Premesse a parte, questo articolo nasce intorno all’edizione 2013 del Talos Festival, una rassegna in cui si è parlato di bande e ascoltato il loro suono. Ma anche dalle riflessioni di Pino Minafra, tagliate per motivi di spazio dal reportage video che abbiamo registrato sul festival, e dal lavoro che sta realizzando Monica Affatato, già autrice con Luciano D’Onofrio de La Voce Stratos, sul mondo dell bande pugliesi (al seguente link il teaser del lavoro).

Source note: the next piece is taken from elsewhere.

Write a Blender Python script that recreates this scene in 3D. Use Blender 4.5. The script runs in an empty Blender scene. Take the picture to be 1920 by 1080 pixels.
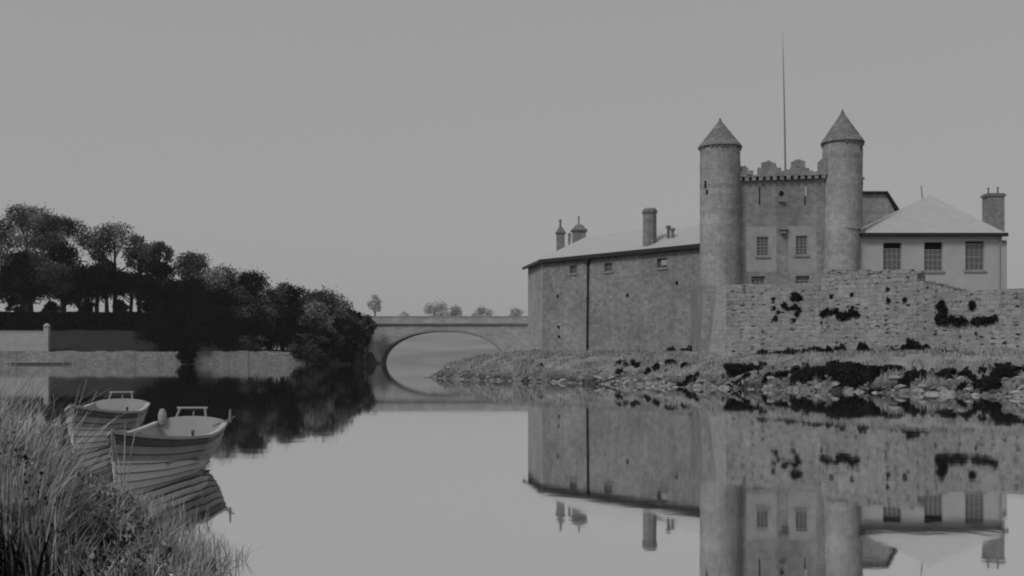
import bpy, math, random
import numpy as np
from mathutils import Vector

# ------------------------------------------------------------------ camera, sky, sun, exposure
scene = bpy.context.scene
COL = scene.collection
CAM_H, FPX = 2.14, 2000.0            # eye above the water; focal length in pixels of a 1920 px wide frame
HORIZON = 660.0
cd = bpy.data.cameras.new('camera')
cam = bpy.data.objects.new('camera', cd)
COL.objects.link(cam)
cam.location = (0, 0, CAM_H)
cam.rotation_euler = (math.radians(90), 0, 0)
cd.sensor_width = 36.0
cd.lens = 36.0 * FPX / 1920.0
cd.shift_y = (HORIZON - 540.0) / 1920.0
cd.clip_start = 0.1
cd.clip_end = 5000
scene.camera = cam

SUN_EL, SUN_AZ = math.radians(46), math.radians(226)      # azimuth clockwise from +Y
world = bpy.data.worlds.new("World")
scene.world = world
world.use_nodes = True
wt = world.node_tree
wt.nodes.clear()
w_out = wt.nodes.new('ShaderNodeOutputWorld')
w_bg = wt.nodes.new('ShaderNodeBackground')
w_sky = wt.nodes.new('ShaderNodeTexSky')
w_sky.sky_type = 'NISHITA'
w_sky.sun_disc = False
w_sky.sun_elevation = SUN_EL
w_sky.sun_rotation = SUN_AZ
w_sky.dust_density = 4.0
w_sky.air_density = 1.0
w_bw = wt.nodes.new('ShaderNodeRGBToBW')
w_mix = wt.nodes.new('ShaderNodeMix')
w_mix.data_type = 'RGBA'
w_mix.inputs[0].default_value = 0.80        # mostly an even overcast veil
w_mix.inputs[7].default_value = (3.3, 3.3, 3.3, 1)
wt.links.new(w_sky.outputs[0], w_bw.inputs[0])
wt.links.new(w_bw.outputs[0], w_mix.inputs[6])
wt.links.new(w_mix.outputs[2], w_bg.inputs['Color'])
w_bg.inputs['Strength'].default_value = 0.107
wt.links.new(w_bg.outputs[0], w_out.inputs[0])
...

La banda come testimonianza di un percorso culturale. Pino Minafra lo dice in modo chiaro da tempo: la vicenda delle bande ha portato, nel corso dei decenni, la cultura musicale alle popolazioni rurali dell’Italia del Sud e, nell’ottica di rivalutare il territorio, vanno messe in evidenza le pietre angolari di una cultura secolare. Secondo il trombettista, molti ritengono quello della banda “un suono finito, per pregiudizio o per ignoranza, di cui vergognarsi perché non nobile”. Il radicato senso di appartenenza, le sonorità portate sul palco del festival da Taraf de Haidoucks e Kocani Orkestar, per limitarsi al programma del Talos, la ripresa da parte di musicisti come Gianni Coscia e Gianluigi Trovesi di chiavi espressive e stilistiche vicine a quel mondo e la ridefinizione operata da formazioni come la Banda Sonora di Battista Lena, per allontanarci da quello stesso programma, dimostrano che è tutt’altro che così.
L’anteprima del festival, la settimana dedicata alle bande, diventa così la strada per instaurare un dialogo con il territorio. “Porgere un valore forte”, afferma Minafra, riconoscibile da una parte e allo stesso buono per scoprire cose diverse, vicine alla sperimentazione e al percorso seguito negli anni dal trombettista e band leader: un punto dove trovare identità, l’essenza primigenia per proseguire lo sviluppo delle nostre culture, mettendo economie, istituzioni al servizio delle persone e delle loro necessità. anche quelle non primarie. E d’altronde il repertorio storico della Banda, la traduzione del materiale operistico per gli ottoni, è stata la chiave per portare alle popolazioni rurali del Meridione una cultura musicale ampia e raffinata ed educarne un gusto in quanto ascoltatori, prima, e poi come motivazione per entrare in contatto con lo strumento ed essere parte della banda del proprio paese.
Il convegno sulla bande proposto dal festival con la presenza – e soprattutto l’intervento documentato e puntuale, tecnico quasi – di Silvia Godelli, assessore alla cultura della Regione Puglia, oltre a quella di critici,accademici e direttori di Banda, ha dato evidenza alle difficoltà di un progetto complessivo e alla prsa di coscienza relativa a un patrimonio “immateriale”. Il rapporto – controverso, riottoso, nascosto – tra mondo accademico e pratica delle bande e l’ambiguità di alcuni musicisti hanno creato una lettura gerarchica delle connessioni tra i diversi contesti. Come si riportava nel convegno, non è raro il caso di musicisti che sdegnano “ufficialmente” il mondo delle Casse Armoniche – vale a dire i Gazebo colorati che prendono possesso delle piazze dei paesi nei giorni di festa – per ritrovarsi poi proprio lì alla sera e intascare in modo, quasi simoniaco, il ricco appannaggio destinato al “solista”. E in musica, si sa, quante volte si è dovuto sovvertire o comunque mutare il senso di concetti come “alto” e “colto”. La convergenza di lavori diversi – quello di Minafra, dal punto di vista musicale, e quello di Affatato, per quanto riguarda il racconto – e la presenza numerica smepre forte di bande e bandisti conferma come questo mondo conosca un fermento mai sopito negli anni e rivela anche la presenza della disponibilità – non generale e non indistinta, come è naturale – a raccogliere e fare propri stimoli di varia provenienza, sia artistica che organizzativa.
Ed è proprio nella definizione di quello che dovrà accadere in futuro, dei passi da stabilire per dare riconoscimento e valore all’intero panorama, che il convegno ha sollevato le giuste domande, ha manifestato il suo senso. Pur nelle difficoltà, sia chiaro, perché non è facile trovare gli strumenti utili a dare conto di tutti i fenomeni, perché c’è una frammentazione sul territorio ed è difficile tenere conto di tutte le esperienze, delle loro specificità e del loro radicamento e perché, come sappiamo e come spesso funge da facile “schermo”, c’è la crisi. Ma se una esperienza come quella della Banda deve diventare un patrimonio e non rimanere un ricordo – prestigioso quanto si vuole ma confinato nel tempo passato – bisogna affrontare tutti i passi necessari per dare prospettive concrete alle singole associazioni e al movimento in generale.